EXERCISE REQUIREMENTS → The records below hold a stretch from the line with "S.grid(X, y +" through the line with "for i, y in enumerate(BEAM): build_beam(i, y)"; return exactly those lines, ends included, and nothing more.

[Dataset records]
◇ ◇ ◇ ◇
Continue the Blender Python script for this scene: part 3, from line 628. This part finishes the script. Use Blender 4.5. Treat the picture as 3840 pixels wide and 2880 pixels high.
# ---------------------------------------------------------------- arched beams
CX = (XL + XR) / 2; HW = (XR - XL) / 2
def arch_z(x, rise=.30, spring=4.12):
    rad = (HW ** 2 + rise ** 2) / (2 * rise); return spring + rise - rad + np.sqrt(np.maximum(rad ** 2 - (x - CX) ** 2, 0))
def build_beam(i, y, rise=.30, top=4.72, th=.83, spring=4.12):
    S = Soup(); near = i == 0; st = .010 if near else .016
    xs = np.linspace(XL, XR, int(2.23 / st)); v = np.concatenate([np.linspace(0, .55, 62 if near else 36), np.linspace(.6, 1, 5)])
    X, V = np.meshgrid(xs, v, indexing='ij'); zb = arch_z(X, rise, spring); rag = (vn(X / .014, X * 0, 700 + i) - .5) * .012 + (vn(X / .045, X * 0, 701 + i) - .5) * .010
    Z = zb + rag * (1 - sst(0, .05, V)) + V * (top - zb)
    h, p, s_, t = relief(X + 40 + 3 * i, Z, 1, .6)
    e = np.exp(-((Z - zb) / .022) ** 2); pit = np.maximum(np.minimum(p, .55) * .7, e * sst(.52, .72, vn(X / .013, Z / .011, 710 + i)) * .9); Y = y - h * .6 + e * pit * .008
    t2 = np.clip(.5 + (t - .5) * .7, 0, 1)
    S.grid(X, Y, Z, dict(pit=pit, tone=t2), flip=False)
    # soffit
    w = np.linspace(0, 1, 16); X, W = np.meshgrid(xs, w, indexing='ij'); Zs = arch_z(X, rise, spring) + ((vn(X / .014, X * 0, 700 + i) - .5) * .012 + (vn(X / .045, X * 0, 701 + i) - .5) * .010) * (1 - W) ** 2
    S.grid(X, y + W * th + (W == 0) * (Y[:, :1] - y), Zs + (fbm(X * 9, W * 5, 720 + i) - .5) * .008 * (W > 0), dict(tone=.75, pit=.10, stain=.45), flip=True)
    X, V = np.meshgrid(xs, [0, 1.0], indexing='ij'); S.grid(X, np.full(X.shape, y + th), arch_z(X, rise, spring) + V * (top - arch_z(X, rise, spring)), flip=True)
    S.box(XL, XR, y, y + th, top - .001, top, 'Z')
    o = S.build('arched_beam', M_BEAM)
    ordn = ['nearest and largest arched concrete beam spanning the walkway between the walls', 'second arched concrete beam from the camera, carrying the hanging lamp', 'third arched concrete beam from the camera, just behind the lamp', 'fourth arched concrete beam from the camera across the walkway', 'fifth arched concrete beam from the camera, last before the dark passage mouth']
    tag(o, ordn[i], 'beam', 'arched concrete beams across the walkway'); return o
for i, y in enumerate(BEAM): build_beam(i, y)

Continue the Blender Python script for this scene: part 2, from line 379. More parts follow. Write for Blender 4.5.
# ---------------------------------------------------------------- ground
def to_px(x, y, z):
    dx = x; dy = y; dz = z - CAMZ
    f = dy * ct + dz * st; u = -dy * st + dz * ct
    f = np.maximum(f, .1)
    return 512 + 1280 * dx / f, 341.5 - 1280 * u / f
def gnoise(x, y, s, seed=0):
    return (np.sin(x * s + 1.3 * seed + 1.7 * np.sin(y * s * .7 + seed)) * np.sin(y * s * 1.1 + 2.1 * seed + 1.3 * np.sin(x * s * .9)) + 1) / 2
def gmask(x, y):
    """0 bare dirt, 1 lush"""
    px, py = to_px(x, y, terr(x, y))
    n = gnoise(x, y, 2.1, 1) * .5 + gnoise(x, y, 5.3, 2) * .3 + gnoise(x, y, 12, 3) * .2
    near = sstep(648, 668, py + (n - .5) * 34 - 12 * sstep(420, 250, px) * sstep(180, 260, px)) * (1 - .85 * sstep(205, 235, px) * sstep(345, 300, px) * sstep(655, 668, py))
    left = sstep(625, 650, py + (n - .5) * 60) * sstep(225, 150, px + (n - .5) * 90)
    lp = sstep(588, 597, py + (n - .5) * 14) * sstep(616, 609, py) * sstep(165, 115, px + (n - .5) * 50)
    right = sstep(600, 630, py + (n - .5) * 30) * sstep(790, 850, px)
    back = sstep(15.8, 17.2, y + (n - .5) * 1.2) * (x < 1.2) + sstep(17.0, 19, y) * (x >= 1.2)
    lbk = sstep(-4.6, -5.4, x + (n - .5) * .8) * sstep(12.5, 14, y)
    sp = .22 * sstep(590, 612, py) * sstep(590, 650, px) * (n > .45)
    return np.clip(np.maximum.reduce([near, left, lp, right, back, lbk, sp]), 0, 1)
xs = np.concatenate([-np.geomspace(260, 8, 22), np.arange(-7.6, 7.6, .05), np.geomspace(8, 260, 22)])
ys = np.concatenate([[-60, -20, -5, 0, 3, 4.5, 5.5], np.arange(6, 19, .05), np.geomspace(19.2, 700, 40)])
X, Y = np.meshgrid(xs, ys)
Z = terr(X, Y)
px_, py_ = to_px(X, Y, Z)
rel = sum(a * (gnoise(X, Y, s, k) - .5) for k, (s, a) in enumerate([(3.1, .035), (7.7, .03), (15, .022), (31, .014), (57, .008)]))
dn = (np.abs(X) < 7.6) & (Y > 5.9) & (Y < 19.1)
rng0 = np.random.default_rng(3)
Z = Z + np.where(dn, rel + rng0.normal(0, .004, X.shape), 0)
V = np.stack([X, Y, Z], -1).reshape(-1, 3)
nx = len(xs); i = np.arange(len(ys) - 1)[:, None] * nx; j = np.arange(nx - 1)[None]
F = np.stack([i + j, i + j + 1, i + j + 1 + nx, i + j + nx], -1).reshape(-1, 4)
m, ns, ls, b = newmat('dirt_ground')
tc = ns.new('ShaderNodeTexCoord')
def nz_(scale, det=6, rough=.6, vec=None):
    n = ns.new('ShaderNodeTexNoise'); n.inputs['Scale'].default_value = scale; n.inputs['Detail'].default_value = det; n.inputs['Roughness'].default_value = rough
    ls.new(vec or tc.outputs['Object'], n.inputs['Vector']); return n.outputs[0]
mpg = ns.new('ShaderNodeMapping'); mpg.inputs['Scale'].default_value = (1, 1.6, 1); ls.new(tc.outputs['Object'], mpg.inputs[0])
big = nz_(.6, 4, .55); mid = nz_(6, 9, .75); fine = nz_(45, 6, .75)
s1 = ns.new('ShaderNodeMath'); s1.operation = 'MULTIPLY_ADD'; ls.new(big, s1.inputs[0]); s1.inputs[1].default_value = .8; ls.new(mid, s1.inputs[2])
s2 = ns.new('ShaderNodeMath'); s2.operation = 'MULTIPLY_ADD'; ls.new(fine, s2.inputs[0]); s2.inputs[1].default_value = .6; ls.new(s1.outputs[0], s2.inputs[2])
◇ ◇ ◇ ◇
RESPONSE →
    S.grid(X, y + W * th + (W == 0) * (Y[:, :1] - y), Zs + (fbm(X * 9, W * 5, 720 + i) - .5) * .008 * (W > 0), dict(tone=.75, pit=.10, stain=.45), flip=True)
    X, V = np.meshgrid(xs, [0, 1.0], indexing='ij'); S.grid(X, np.full(X.shape, y + th), arch_z(X, rise, spring) + V * (top - arch_z(X, rise, spring)), flip=True)
    S.box(XL, XR, y, y + th, top - .001, top, 'Z')
    o = S.build('arched_beam', M_BEAM)
    ordn = ['nearest and largest arched concrete beam spanning the walkway between the walls', 'second arched concrete beam from the camera, carrying the hanging lamp', 'third arched concrete beam from the camera, just behind the lamp', 'fourth arched concrete beam from the camera across the walkway', 'fifth arched concrete beam from the camera, last before the dark passage mouth']
    tag(o, ordn[i], 'beam', 'arched concrete beams across the walkway'); return o
for i, y in enumerate(BEAM): build_beam(i, y)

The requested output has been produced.